Waves of the Sea 
      by Aileen Fisher

Waves of the sea
make the sound of thunder
when they break against rocks
and somersault under.

Waves of the sea 
make the sound of laughter
when they run down the beach
and birds run after.


On Tuesday morning I headed from Rome to La Spezia (a four hour train ride) where I then had to get a local train that travels between the small villages that make up Cinque Terre.  I was staying in an apartment in the most southern of the cliff side villages Riomaggiore.  The apartment was lovely with the sea air coming in through the open windows and shutters which looked out over the main street of the village.

Once I was settled I went exploring and found a lovely spot on the rocks to enjoy the crashing waves.  I felt more relaxed enjoying the sound and smell of the sea then I can remember ever feeling.  After my spot started getting invaded by tourists… I mean other tourists… I went back to my apartment to freshen up for dinner and try to figure out where the wine bar I had researched was located.  I wandered as high as I could coming to a castle and church at the top of the village and then wrapping above the train station.  I could see the wine bar, Bar Vini “A Pié de Mà” long before I could figure out how to get there.  I spent  most of the evening sitting, enjoying the sunset, the sound of the waves, and wine.  Could life be better?  Before it started to get dark, I left the bar because I was a little nervous about making the walk back in the dark.  I was still hungry though.  The food at the wine bar was good, but not a meal… I had foccacia, pesto and olive oil.  The kitchen was closed for the season, so there was only cold food and appetizers being served.  So once I was back on the village’s main street, I bought a cone of ridiculously fresh fried calamari and walked back to the waves, sat on a sea wall and stared up at the moon.  It was an amazingly peaceful way to spend an evening.

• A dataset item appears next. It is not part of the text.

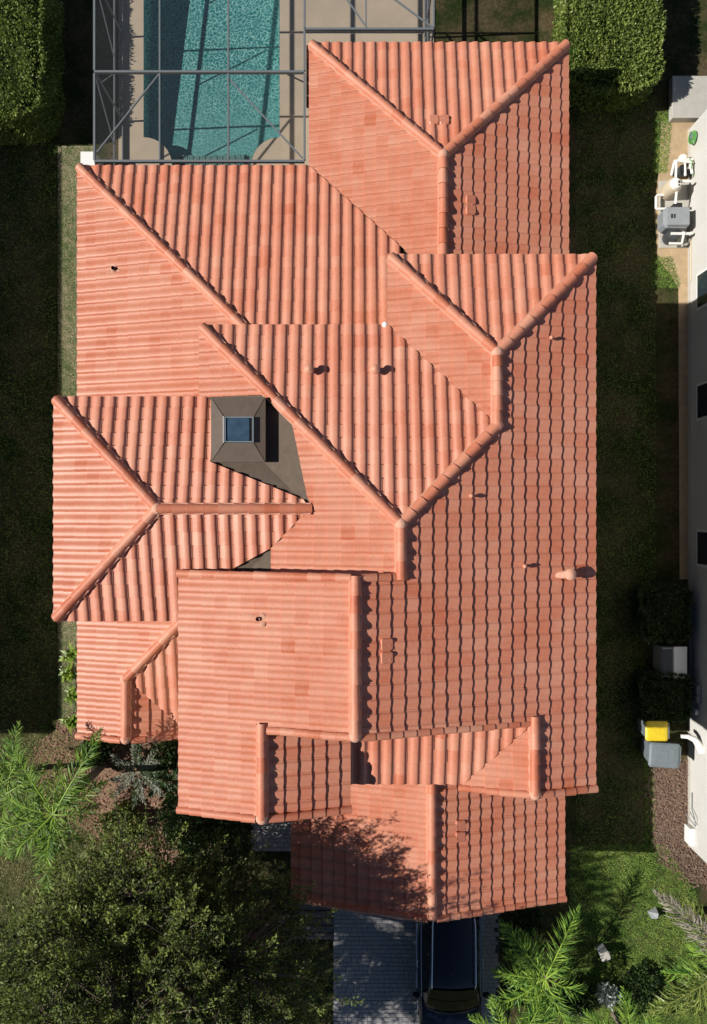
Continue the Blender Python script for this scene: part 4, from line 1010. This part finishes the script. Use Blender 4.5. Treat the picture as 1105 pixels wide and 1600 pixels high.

That night I slept with the windows open so I could smell the salt air, except I didn’t really sleep.  I listened to the drunk people yelling at the top of their lungs in Italian.  It made me a little sad I was alone and not having drunken fun with friends.  Later after eventually falling back asleep, I was awoken by the church bells, the delivery trucks and the sound of tourist’s luggage being dragged along the street outside.  It was a gray day and without any plan, it was a little hard to get motivated and decide what to do.  I decided to take the train to the next village, Monterosso, since the hiking trail was closed.

Monterosso had a bit of beach and fewer cliffs, so it was a little surprising how different the villages were.  I went exploring and found the most amazing picturesque point.  This point was shown to me by a French-speaking woman who insisted (from what I could tell) that I was sitting in the wrong spot and had to enjoy the view around the corner.  It was lovely, but… it was like the fountains meant to entertain small children.  You know, the one’s where the water splashes where you least expect it – just when you think you are safe.  The waves would look calm, then as soon as a tourist came to take a picture… CRASH… a wave would explode in the most impressive way.  I don’t know why, but this made me giggle and laugh and even though none of us spoke the same language, we all were amused and none of us got drenched.  Adults running away from water can’t help but be funny.

After a little further exploration of the village, I went to a restaurant right over the water because watching waves I really worked up an appetite.  While sitting over the sea, it started pouring and thundering so hard and so loudly.  I enjoyed my caprese salad and then it nearly stopped, so I was able to return to the train station to head back to Riomaggiore.  I still had to pack, checkout of the apartment and wait to take the train to Florence later in the evening.  Where better to wait then MY wine bar (with wifi)?  So I enjoyed sitting under cover this time, because there was still some rain and enjoyed an Irish coffee in the cool weather that had inflicted the area.  Despite the rain, it was still a lovely day.